C.A. Opens Door to Multiple Limitation Periods in MVA Cases

[Addendum: Since this decision was released and our commentary posted, Mr. Justice Paul Perell has released reasons in Ng v. Beline that deal directly with the issue discussed in this post. It appears that neither the Court of Appeal nor Justice Perell were aware of each other’s decision. Justice Perell decided the very issue that the Court of Appeal chose not to in Grewal. See our commentary above.]

[Second addendum: After the release of Justice Perell’s decision in Ng, Stephen Ross, who was defence counsel in Grewal, has provided an extensive comment about both cases. It appears at the of this post.]

In Grewal v. Ivany, released last week, the Court of Appeal left open the possibility that a claim for pecuniary damages in an MVA action might be prescribed at the end of two years, even though the discoverability principle has postponed the commencement of the same limitation period for a non-pecuniary damages claim.

The Court did not decide the issue though, because the appeal before it related to a motion for summary judgment. It held that the issues on the motion had to be decided on a “full record”.

The motions judge (E. MacDonald J.) had dismissed the plaintiffs’ action (arising out of an accident that occurred under the Bill 59 regime of the Insurance Act) on the basis that the threshold nature of the injuries had been known more than two years before the action was commenced. The Court of Appeal said that the judge had been wrong (on the facts of this case) to make such a ruling on a motion and ruled that there was a genuine issue for trial.

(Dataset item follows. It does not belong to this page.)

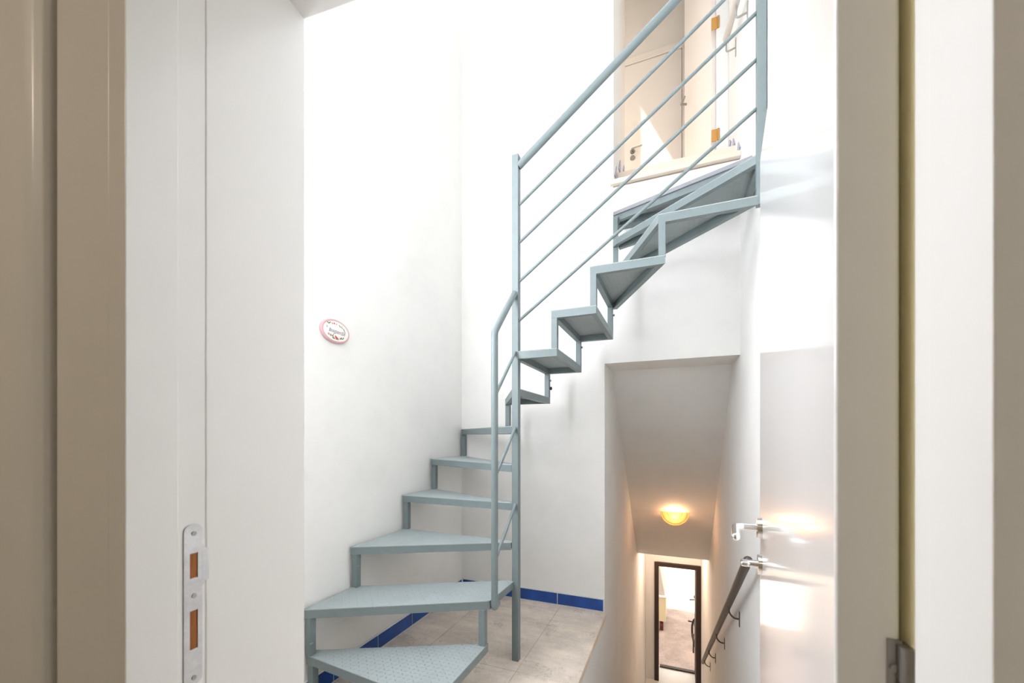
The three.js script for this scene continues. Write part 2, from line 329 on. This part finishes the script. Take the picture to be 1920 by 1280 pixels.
{
  const f = turned(room('trim_1'));
  // one outline in u and y for each layer of the frame, all running up the left, over the head and down the right
  const arch = (l, r, top, out) => [[l - out, 0], [l, 0], [l, top], [r, top], [r, 0], [r + out, 0], [r + out, top + out], [l - out, top + out]];
  part('door_stop', standing(arch(-0.5825, 0.217, 2.07, 0.03), -0.3336, -0.3928, [], 0.0012), M.gloss, f);
  part('door_rebate', standing([[-0.61, 0], [-0.5845, 0], [-0.5845, 2.072], [0.25, 2.072], [0.25, 2.1], [-0.61, 2.1]], -0.3928, -0.4298), M.gloss, f);
  part('hinge_jamb', box(0.2185, 0.25, 0, 2.072, -0.3928, -0.411), M.gloss, f);
  part('bare_edge', box(0.2245, 0.262, 0, 2.07, -0.4112, -0.449, 0.001), M.olive, f).userData.label = 'unpainted olive wooden back edge of the frame';
  part('jamb_lining', standing([[-0.61, 0], [-0.5832, 0], [-0.5832, 2.07], [0.262, 2.07], [0.262, 2.1], [-0.61, 2.1]], -0.4295, -0.611, [], 0.002), M.gloss, f);
  // room-side casing with a raised outer member
  part('casing', standing([[-0.713, 0], [-0.612, 0], [-0.612, 2.1], [0.262, 2.1], [0.262, 0], [0.36, 0], [0.36, 2.2], [-0.713, 2.2]], -0.334, -0.376, [], 0.002), M.gloss, f);
  const s = new THREE.Shape(); s.moveTo(-0.7297, -0.376); s.lineTo(-0.7297, -0.34); s.quadraticCurveTo(-0.7297, -0.3175, -0.8, -0.3135); s.lineTo(-0.87, -0.311); s.lineTo(-0.87, -0.376); s.closePath();
  const g = new THREE.ExtrudeGeometry(s, { depth: 2.2, bevelEnabled: false, curveSegments: 16 }); g.rotateX(-Math.PI / 2); g.scale(1, 1, -1);
  const ix = g.index; g.deleteAttribute('normal'); { const p = g.attributes.position; for (let i = 0; i < p.count; i += 3) { for (const at of ['position', 'uv']) { const a = g.attributes[at], n = a.itemSize; for (let k = 0; k < n; k++) { const t = a.array[(i + 1) * n + k]; a.array[(i + 1) * n + k] = a.array[(i + 2) * n + k]; a.array[(i + 2) * n + k] = t; } } } } g.computeVertexNormals();
  part('casing_moulding', uvBox(toCreasedNormals(g, 0.5)), M.gloss, f);
  // strike plate on the left: in the frame's depth runs along -z, so the outline is drawn in z and y
  const sp = new THREE.Shape(), za = 0.4, zb = 0.4245, y0 = 0.957, y1 = 1.178, r = 0.01;
  sp.moveTo(za, y0 + r); sp.quadraticCurveTo(za, y0, za + r, y0); sp.lineTo(zb - r, y0); sp.quadraticCurveTo(zb, y0, zb, y0 + r);
  sp.lineTo(zb, 1.09); sp.lineTo(zb + 0.0045, 1.096); sp.lineTo(zb + 0.0045, 1.143); sp.lineTo(zb, 1.15); sp.lineTo(zb, y1 - r); sp.quadraticCurveTo(zb, y1, zb - r, y1); sp.lineTo(za + r, y1); sp.quadraticCurveTo(za, y1, za, y1 - r); sp.closePath();
  const hole = (a, b, c, d) => { const h = new THREE.Path(); h.moveTo(a, c); h.lineTo(b, c); h.lineTo(b, d); h.lineTo(a, d); h.closePath(); sp.holes.push(h); };
  hole(0.4075, 0.4185, 1.104, 1.139); hole(0.4075, 0.4185, 1.006, 1.06);
  const pg = new THREE.ExtrudeGeometry(sp, { depth: 0.0012, bevelEnabled: true, bevelSize: 0.0004, bevelThickness: 0.0004, bevelSegments: 1, curveSegments: 10 });
  pg.rotateY(Math.PI / 2); pg.translate(-0.5843, 0, 0);
  const plate = part('strike_plate', uvBox(pg), M.steel, f); plate.userData.label = 'brushed steel strike plate with two bolt openings';
  part('strike_lip', box(-0.5842, -0.5826, 1.097, 1.142, -0.424, -0.4335, 0.0006), M.steel, plate);
  for (const [a, b] of [[1.103, 1.14], [1.005, 1.061]]) part('bolt_pocket', box(-0.5846, -0.5841, a, b, -0.4065, -0.4195), M.wood, plate);
  for (const y of [1.166, 1.08, 0.967]) part('screw', new THREE.CylinderGeometry(0.0032, 0.0032, 0.001, 16).rotateZ(Math.PI / 2).translate(-0.5822, y, -0.413), M.satin, plate);
}
structure(turned(mesh('wall_room_left', box(-2.0, -1.8, -0.2, 2.7, 2.9, -0.376), M.room)));
structure(turned(mesh('wall_room_right', box(1.5, 1.7, -0.2, 2.7, 2.9, -0.376), M.room)));
structure(turned(mesh('wall_room_back', box(-2, 1.7, -0.2, 2.7, 2.9, 3.1), M.room)));
structure(turned(mesh('ceiling_room', box(-2, 1.7, 2.6, 2.9, 3.1, -0.376), M.room)));
structure(turned(mesh('floor_room', box(-2, 1.7, -0.2, 0, 3.1, -0.376), M.stone)));

// ------------------------------------------------------------------ the entry door, swung out into the hall
{
  const d = room('door_1');
  d.position.copy(local(0.175, 0, 0.44)); d.rotation.y = TURN - 10.6 * D2R;       // its own -z runs along the leaf, +x into its thickness
  part('door_leaf', box(0, 0.045, 0.012, 2.05, 0, -0.83, 0.0035), M.leaf, d);
  const hy = 1.062, ky = 0.967, hz = -0.772;
  const h = part('lever_handle', new THREE.CylinderGeometry(0.0255, 0.0265, 0.011, 32).rotateZ(Math.PI / 2).translate(-0.0055, hy, hz), M.chrome, d);
  part('lever', mergeGeometries([bentTube([V(-0.008, hy, hz), V(-0.06, hy, hz), V(-0.062, hy - 0.004, hz + 0.115)], 0.0095, 0.02), uvBox(new THREE.SphereGeometry(0.0096, 20, 14).scale(1, 1, 0.8).translate(-0.062, hy - 0.004, hz + 0.115))]), M.chrome, h);
  const k = part('thumb_turn', new THREE.CylinderGeometry(0.0255, 0.0265, 0.009, 32).rotateZ(Math.PI / 2).translate(-0.0045, ky, hz), M.chrome, d);
  part('turn_neck', new THREE.CylinderGeometry(0.009, 0.011, 0.026, 20).rotateZ(Math.PI / 2).translate(-0.02, ky, hz), M.chrome, k);
  part('turn_knob', new RoundedBoxGeometry(0.022, 0.014, 0.03, 4, 0.006).translate(-0.038, ky, hz), M.chrome, k);
  for (const y of [1.83, 1.091, 0.22]) {
    const g = part('hinge', mergeGeometries([bar(V(0.0525, y + 0.001, 0.003), V(0.0525, y + 0.031, 0.003), 0.0105, 24, false), bar(V(0.0525, y - 0.053, 0.003), V(0.0525, y - 0.001, 0.003), 0.0105, 24, false), bar(V(0.0525, y - 0.052, 0.003), V(0.0525, y + 0.03, 0.003), 0.0095, 24, false)]), M.satin, d);
    part('hinge_plate', box(0.036, 0.046, y - 0.05, y + 0.034, 0.0015, -0.001), M.satin, g);
    part('screw', new THREE.CylinderGeometry(0.0035, 0.0035, 0.002, 14).rotateX(Math.PI / 2).translate(0.041, y + 0.01, 0.0022), M.satin, g);
  }
}

// ------------------------------------------------------------------ the street door
{
  const d = room('door_4');
  part('door_frame', standing([[-0.345, -2.95], [-0.275, -2.95], [-0.275, -0.955], [0.318, -0.955], [0.318, -2.95], [0.393, -2.95], [0.393, -0.885], [-0.345, -0.885]], -7.52, -7.6, [], 0.004), M.brown, d);
  part('threshold', box(-0.275, 0.33, -2.955, -2.925, -7.98, -8.06, 0.004), M.brown, d);
  const lf = part('door_leaf', box(0.312, 0.372, -2.93, -0.96, -7.6, -8.03, 0.004), M.brown, d);
  part('handle', mergeGeometries([bar(V(0.325, -2.2, -7.68), V(0.28, -2.2, -7.68), 0.01), bar(V(0.28, -2.42, -7.68), V(0.28, -2.1, -7.68), 0.012)]), M.satin, lf);
}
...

The defendant made a separate argument, that the claim for pecuniary damages was prescribed. (Of course, there is no threshold requirement for pecuniary damages claims, and therefore, nothing to which the discoverability principle would ordinarily apply.) Counsel for the defendant relied upon a 2004 decision of the Court of Appeal in Chenderovitch v. Doe, but the Court distinguished that case, noting that the plaintiff there had abandoned a claim for pecuniary damages, “[t]hus, it was unnecessary for this court to determine whether her pecuniary damages claim was foreclosed by the expiry of a limitation period”.

But the Court then went on to say, “[w]e conclude that the issue whether Gurcharn’s pecuniary damages claim is statute-barred is best resolved on a full record. This will ensure that any consideration of this important issue by this court will be informed by a reasoned analysis in the courts below.” [Emphasis added]

It strikes us as odd that the Court of Appeal could not or would not decide this issue, which seems to be entirely a legal one. Surely the question is whether, as a matter of law, the expiry of the limitation period for claims that are not subject to the discoverability principle is superseded by the postponement of the limitation period that can occur in relation to claims for non-pecuniary damages.

There have been several Superior Court decisions that have considered whether or not a claim for pecuniary damages can be statute-barred independently of a claim for non-pecuniary damages: Burke-Smith v. Sun, Fuller v. McCartney and Richmond v. Hope. Although there has not been, to our knowledge, a definitive pronouncement, the Superior Court judges have consistently refused to find that pecuniary damages claims were prescribed when there was doubt as to whether the claims for non-pecuniary damages had been saved by the discoverability principle. For some reason, none of these decisions was referred to in the reasons of either the Court of Appeal or Madam Justice MacDonald in Grewal.

Now, all bets may be off while we wait for a “full record” on this issue to make its way back to an appellate court.